**THE PROBLEM**
Restrict the output to the lines below starting at the one that contains "Continue the Blender Python script for this scene: part 2, from" and ending at the one that contains "def struct(b, name): return", and restate them word for word, both ends included.

────────────────────────────────────────

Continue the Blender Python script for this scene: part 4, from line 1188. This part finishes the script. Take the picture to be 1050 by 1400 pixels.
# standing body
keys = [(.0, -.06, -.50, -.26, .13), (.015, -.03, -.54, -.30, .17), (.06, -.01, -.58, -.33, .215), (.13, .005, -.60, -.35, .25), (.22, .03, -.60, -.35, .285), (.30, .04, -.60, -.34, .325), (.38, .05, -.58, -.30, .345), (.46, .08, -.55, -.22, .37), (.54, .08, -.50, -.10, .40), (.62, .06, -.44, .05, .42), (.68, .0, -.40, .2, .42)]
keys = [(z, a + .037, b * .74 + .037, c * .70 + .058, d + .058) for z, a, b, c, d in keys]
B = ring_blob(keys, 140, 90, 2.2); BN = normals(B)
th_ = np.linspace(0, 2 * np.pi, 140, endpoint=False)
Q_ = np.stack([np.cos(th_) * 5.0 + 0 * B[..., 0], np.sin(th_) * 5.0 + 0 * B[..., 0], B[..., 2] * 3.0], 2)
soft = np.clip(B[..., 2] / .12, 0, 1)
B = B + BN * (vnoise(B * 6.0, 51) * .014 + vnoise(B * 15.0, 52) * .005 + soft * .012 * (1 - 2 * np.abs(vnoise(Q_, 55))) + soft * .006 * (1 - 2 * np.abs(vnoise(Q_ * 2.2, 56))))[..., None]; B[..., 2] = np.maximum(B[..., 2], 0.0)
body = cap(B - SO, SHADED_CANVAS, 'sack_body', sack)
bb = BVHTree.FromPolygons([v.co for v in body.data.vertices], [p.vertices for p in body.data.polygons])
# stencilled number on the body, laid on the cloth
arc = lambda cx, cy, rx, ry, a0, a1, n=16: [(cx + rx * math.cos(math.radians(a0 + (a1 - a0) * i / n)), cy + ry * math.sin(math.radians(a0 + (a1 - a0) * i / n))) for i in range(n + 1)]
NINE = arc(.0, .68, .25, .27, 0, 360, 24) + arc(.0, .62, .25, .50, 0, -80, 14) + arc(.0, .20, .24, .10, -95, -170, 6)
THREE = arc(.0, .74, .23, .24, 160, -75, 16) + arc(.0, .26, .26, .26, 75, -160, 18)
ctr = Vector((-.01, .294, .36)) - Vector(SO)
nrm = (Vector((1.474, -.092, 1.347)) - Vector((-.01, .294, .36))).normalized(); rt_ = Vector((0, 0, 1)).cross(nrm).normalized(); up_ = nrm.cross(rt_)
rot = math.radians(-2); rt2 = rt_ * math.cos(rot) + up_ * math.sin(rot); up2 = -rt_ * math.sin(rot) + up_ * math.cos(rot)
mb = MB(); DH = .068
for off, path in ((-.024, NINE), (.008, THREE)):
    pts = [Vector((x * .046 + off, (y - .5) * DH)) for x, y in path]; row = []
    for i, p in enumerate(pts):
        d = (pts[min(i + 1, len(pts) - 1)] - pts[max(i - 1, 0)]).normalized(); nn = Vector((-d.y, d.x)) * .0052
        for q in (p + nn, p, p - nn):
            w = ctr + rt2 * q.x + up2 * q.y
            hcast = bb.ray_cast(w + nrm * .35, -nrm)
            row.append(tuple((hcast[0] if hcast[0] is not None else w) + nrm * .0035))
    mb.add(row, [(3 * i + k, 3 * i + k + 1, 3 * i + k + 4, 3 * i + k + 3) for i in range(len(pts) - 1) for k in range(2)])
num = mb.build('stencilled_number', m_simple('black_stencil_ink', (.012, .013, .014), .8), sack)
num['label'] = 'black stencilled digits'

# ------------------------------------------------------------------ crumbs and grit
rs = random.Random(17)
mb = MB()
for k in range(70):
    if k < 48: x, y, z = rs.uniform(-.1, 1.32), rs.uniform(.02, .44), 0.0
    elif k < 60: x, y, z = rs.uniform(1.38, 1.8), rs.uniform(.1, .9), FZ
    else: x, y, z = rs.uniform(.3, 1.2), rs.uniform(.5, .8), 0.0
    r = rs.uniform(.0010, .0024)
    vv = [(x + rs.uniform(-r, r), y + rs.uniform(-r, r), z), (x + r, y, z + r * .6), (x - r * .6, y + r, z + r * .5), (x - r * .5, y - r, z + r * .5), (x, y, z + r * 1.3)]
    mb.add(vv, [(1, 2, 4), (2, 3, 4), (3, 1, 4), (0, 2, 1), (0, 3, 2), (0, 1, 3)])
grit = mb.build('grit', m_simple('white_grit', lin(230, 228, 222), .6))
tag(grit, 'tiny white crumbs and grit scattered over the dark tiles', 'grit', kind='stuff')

────────────────────────────────────────

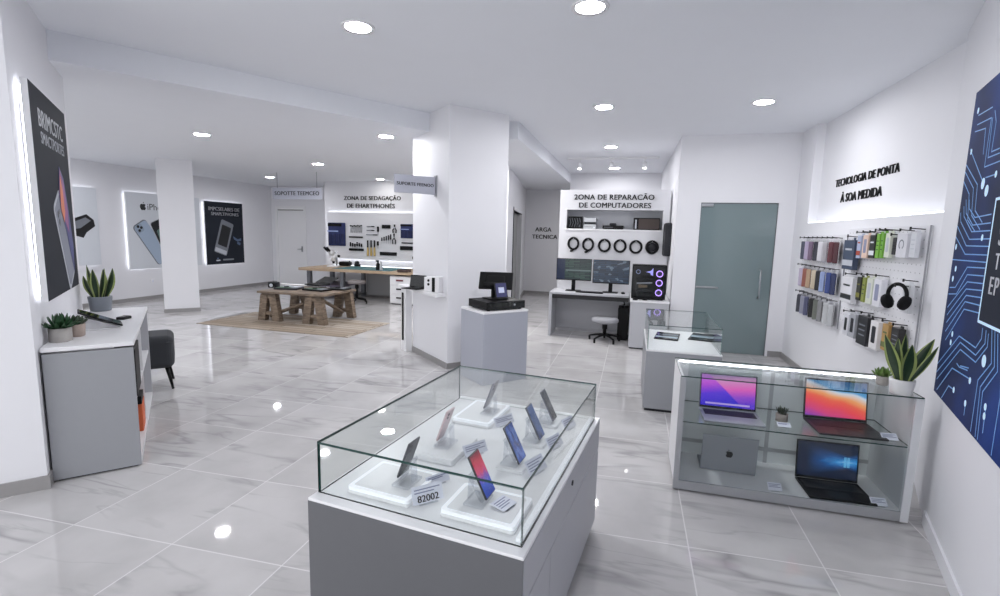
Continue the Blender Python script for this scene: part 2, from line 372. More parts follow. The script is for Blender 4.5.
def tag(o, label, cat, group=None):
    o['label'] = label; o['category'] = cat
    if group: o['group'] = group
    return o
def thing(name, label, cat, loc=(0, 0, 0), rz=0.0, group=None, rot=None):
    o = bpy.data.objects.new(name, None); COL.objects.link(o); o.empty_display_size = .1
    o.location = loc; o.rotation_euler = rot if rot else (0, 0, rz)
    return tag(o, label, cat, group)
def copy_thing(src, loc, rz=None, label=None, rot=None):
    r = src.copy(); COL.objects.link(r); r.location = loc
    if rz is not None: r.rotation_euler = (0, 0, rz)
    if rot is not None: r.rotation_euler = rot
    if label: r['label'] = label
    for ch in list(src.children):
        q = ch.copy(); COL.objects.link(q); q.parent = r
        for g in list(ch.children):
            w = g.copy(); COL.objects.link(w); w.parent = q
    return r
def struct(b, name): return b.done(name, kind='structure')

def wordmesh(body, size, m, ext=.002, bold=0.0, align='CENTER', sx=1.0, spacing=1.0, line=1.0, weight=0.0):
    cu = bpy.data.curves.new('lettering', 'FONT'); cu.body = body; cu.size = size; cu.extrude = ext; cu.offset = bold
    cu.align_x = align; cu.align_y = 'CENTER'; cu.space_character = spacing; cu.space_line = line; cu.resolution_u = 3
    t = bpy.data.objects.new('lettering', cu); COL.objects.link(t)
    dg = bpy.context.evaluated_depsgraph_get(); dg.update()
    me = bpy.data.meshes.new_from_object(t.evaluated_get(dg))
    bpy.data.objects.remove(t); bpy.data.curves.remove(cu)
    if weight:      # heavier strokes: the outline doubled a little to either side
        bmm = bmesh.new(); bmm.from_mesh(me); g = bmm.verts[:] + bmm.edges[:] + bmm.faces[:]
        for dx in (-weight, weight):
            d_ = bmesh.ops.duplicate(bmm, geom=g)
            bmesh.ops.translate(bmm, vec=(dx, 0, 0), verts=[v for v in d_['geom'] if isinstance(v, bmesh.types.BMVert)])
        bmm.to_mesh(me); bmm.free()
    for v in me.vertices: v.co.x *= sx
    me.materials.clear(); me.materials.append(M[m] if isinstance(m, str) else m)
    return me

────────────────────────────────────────

**FINAL ANSWER**
Continue the Blender Python script for this scene: part 2, from line 372. More parts follow. The script is for Blender 4.5.
def tag(o, label, cat, group=None):
    o['label'] = label; o['category'] = cat
    if group: o['group'] = group
    return o
def thing(name, label, cat, loc=(0, 0, 0), rz=0.0, group=None, rot=None):
    o = bpy.data.objects.new(name, None); COL.objects.link(o); o.empty_display_size = .1
    o.location = loc; o.rotation_euler = rot if rot else (0, 0, rz)
    return tag(o, label, cat, group)
def copy_thing(src, loc, rz=None, label=None, rot=None):
    r = src.copy(); COL.objects.link(r); r.location = loc
    if rz is not None: r.rotation_euler = (0, 0, rz)
    if rot is not None: r.rotation_euler = rot
    if label: r['label'] = label
    for ch in list(src.children):
        q = ch.copy(); COL.objects.link(q); q.parent = r
        for g in list(ch.children):
            w = g.copy(); COL.objects.link(w); w.parent = q
    return r
def struct(b, name): return b.done(name, kind='structure')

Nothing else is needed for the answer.